Please give the listing again in its entirety, exactly as written.

↓↓↓

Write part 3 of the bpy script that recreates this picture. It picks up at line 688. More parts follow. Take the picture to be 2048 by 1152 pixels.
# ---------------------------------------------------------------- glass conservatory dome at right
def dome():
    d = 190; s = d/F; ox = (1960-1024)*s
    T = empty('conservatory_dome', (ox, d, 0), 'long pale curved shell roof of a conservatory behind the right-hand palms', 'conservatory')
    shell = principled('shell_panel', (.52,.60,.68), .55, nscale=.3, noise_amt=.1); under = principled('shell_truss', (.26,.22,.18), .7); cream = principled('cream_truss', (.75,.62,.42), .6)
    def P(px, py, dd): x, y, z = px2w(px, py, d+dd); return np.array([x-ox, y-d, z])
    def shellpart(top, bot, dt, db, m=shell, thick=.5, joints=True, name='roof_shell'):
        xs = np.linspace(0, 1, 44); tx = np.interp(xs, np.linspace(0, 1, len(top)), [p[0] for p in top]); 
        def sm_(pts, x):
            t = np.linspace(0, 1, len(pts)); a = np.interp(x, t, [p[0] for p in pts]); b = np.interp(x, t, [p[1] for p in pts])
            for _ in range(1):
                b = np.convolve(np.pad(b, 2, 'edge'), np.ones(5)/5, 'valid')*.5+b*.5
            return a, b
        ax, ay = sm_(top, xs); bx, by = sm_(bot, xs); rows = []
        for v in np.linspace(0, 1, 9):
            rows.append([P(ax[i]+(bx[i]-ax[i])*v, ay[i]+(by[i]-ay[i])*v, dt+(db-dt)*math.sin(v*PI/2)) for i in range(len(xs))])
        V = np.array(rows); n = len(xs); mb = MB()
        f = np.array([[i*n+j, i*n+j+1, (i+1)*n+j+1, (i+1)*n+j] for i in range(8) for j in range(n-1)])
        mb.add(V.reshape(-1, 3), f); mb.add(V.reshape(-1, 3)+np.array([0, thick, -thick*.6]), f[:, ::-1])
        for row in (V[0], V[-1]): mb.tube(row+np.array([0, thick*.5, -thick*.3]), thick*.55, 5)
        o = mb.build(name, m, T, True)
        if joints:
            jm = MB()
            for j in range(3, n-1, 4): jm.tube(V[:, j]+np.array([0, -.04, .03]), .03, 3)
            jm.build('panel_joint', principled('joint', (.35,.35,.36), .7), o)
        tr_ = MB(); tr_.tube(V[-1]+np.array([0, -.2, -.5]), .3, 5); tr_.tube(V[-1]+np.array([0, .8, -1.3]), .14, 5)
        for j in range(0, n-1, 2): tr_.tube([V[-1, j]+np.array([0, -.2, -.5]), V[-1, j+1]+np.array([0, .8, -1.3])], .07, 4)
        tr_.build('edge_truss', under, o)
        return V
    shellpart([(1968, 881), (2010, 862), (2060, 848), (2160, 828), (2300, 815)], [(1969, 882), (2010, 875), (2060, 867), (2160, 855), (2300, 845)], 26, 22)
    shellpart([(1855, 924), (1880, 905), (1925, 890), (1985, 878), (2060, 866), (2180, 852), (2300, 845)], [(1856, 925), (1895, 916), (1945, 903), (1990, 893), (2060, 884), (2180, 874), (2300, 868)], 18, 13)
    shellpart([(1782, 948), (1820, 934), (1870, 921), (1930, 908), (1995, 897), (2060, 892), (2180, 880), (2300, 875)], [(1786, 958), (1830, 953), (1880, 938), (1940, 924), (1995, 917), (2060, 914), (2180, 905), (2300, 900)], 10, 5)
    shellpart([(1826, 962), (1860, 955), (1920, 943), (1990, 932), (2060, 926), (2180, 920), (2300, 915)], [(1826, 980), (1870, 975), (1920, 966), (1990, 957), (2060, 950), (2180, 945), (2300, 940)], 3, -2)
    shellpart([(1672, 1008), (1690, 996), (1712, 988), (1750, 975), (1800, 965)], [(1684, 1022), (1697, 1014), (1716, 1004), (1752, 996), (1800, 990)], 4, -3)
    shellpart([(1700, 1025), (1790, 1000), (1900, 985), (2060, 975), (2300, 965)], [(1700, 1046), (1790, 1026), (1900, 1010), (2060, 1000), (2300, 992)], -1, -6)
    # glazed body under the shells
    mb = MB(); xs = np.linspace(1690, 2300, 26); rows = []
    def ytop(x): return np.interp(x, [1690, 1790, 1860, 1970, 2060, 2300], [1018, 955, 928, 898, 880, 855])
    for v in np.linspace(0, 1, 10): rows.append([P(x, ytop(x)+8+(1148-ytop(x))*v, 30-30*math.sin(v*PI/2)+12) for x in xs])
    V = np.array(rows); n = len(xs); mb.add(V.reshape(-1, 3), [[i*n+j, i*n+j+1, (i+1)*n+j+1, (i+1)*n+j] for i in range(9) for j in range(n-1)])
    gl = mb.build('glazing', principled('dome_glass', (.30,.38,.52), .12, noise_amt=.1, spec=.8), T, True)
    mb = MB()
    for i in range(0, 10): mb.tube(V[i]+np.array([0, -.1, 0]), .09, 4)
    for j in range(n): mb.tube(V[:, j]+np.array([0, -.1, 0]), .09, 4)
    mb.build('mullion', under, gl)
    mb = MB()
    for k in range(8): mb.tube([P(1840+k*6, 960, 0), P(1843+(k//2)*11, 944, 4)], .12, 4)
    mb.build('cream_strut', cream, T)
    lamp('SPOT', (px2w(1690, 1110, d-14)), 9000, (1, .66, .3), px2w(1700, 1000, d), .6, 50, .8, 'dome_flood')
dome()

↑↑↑

**EXERCISE RESPONSE**
Write part 3 of the bpy script that recreates this picture. It picks up at line 688. More parts follow. Take the picture to be 2048 by 1152 pixels.
# ---------------------------------------------------------------- glass conservatory dome at right
def dome():
    d = 190; s = d/F; ox = (1960-1024)*s
    T = empty('conservatory_dome', (ox, d, 0), 'long pale curved shell roof of a conservatory behind the right-hand palms', 'conservatory')
    shell = principled('shell_panel', (.52,.60,.68), .55, nscale=.3, noise_amt=.1); under = principled('shell_truss', (.26,.22,.18), .7); cream = principled('cream_truss', (.75,.62,.42), .6)
    def P(px, py, dd): x, y, z = px2w(px, py, d+dd); return np.array([x-ox, y-d, z])
    def shellpart(top, bot, dt, db, m=shell, thick=.5, joints=True, name='roof_shell'):
        xs = np.linspace(0, 1, 44); tx = np.interp(xs, np.linspace(0, 1, len(top)), [p[0] for p in top]); 
        def sm_(pts, x):
            t = np.linspace(0, 1, len(pts)); a = np.interp(x, t, [p[0] for p in pts]); b = np.interp(x, t, [p[1] for p in pts])
            for _ in range(1):
                b = np.convolve(np.pad(b, 2, 'edge'), np.ones(5)/5, 'valid')*.5+b*.5
            return a, b
        ax, ay = sm_(top, xs); bx, by = sm_(bot, xs); rows = []
        for v in np.linspace(0, 1, 9):
            rows.append([P(ax[i]+(bx[i]-ax[i])*v, ay[i]+(by[i]-ay[i])*v, dt+(db-dt)*math.sin(v*PI/2)) for i in range(len(xs))])
        V = np.array(rows); n = len(xs); mb = MB()
        f = np.array([[i*n+j, i*n+j+1, (i+1)*n+j+1, (i+1)*n+j] for i in range(8) for j in range(n-1)])
        mb.add(V.reshape(-1, 3), f); mb.add(V.reshape(-1, 3)+np.array([0, thick, -thick*.6]), f[:, ::-1])
        for row in (V[0], V[-1]): mb.tube(row+np.array([0, thick*.5, -thick*.3]), thick*.55, 5)
        o = mb.build(name, m, T, True)
        if joints:
            jm = MB()
            for j in range(3, n-1, 4): jm.tube(V[:, j]+np.array([0, -.04, .03]), .03, 3)
            jm.build('panel_joint', principled('joint', (.35,.35,.36), .7), o)
        tr_ = MB(); tr_.tube(V[-1]+np.array([0, -.2, -.5]), .3, 5); tr_.tube(V[-1]+np.array([0, .8, -1.3]), .14, 5)
        for j in range(0, n-1, 2): tr_.tube([V[-1, j]+np.array([0, -.2, -.5]), V[-1, j+1]+np.array([0, .8, -1.3])], .07, 4)
        tr_.build('edge_truss', under, o)
        return V
    shellpart([(1968, 881), (2010, 862), (2060, 848), (2160, 828), (2300, 815)], [(1969, 882), (2010, 875), (2060, 867), (2160, 855), (2300, 845)], 26, 22)
    shellpart([(1855, 924), (1880, 905), (1925, 890), (1985, 878), (2060, 866), (2180, 852), (2300, 845)], [(1856, 925), (1895, 916), (1945, 903), (1990, 893), (2060, 884), (2180, 874), (2300, 868)], 18, 13)
    shellpart([(1782, 948), (1820, 934), (1870, 921), (1930, 908), (1995, 897), (2060, 892), (2180, 880), (2300, 875)], [(1786, 958), (1830, 953), (1880, 938), (1940, 924), (1995, 917), (2060, 914), (2180, 905), (2300, 900)], 10, 5)
    shellpart([(1826, 962), (1860, 955), (1920, 943), (1990, 932), (2060, 926), (2180, 920), (2300, 915)], [(1826, 980), (1870, 975), (1920, 966), (1990, 957), (2060, 950), (2180, 945), (2300, 940)], 3, -2)
    shellpart([(1672, 1008), (1690, 996), (1712, 988), (1750, 975), (1800, 965)], [(1684, 1022), (1697, 1014), (1716, 1004), (1752, 996), (1800, 990)], 4, -3)
    shellpart([(1700, 1025), (1790, 1000), (1900, 985), (2060, 975), (2300, 965)], [(1700, 1046), (1790, 1026), (1900, 1010), (2060, 1000), (2300, 992)], -1, -6)
    # glazed body under the shells
    mb = MB(); xs = np.linspace(1690, 2300, 26); rows = []
    def ytop(x): return np.interp(x, [1690, 1790, 1860, 1970, 2060, 2300], [1018, 955, 928, 898, 880, 855])
    for v in np.linspace(0, 1, 10): rows.append([P(x, ytop(x)+8+(1148-ytop(x))*v, 30-30*math.sin(v*PI/2)+12) for x in xs])
    V = np.array(rows); n = len(xs); mb.add(V.reshape(-1, 3), [[i*n+j, i*n+j+1, (i+1)*n+j+1, (i+1)*n+j] for i in range(9) for j in range(n-1)])
    gl = mb.build('glazing', principled('dome_glass', (.30,.38,.52), .12, noise_amt=.1, spec=.8), T, True)
    mb = MB()
    for i in range(0, 10): mb.tube(V[i]+np.array([0, -.1, 0]), .09, 4)
    for j in range(n): mb.tube(V[:, j]+np.array([0, -.1, 0]), .09, 4)
    mb.build('mullion', under, gl)
    mb = MB()
    for k in range(8): mb.tube([P(1840+k*6, 960, 0), P(1843+(k//2)*11, 944, 4)], .12, 4)
    mb.build('cream_strut', cream, T)
    lamp('SPOT', (px2w(1690, 1110, d-14)), 9000, (1, .66, .3), px2w(1700, 1000, d), .6, 50, .8, 'dome_flood')
dome()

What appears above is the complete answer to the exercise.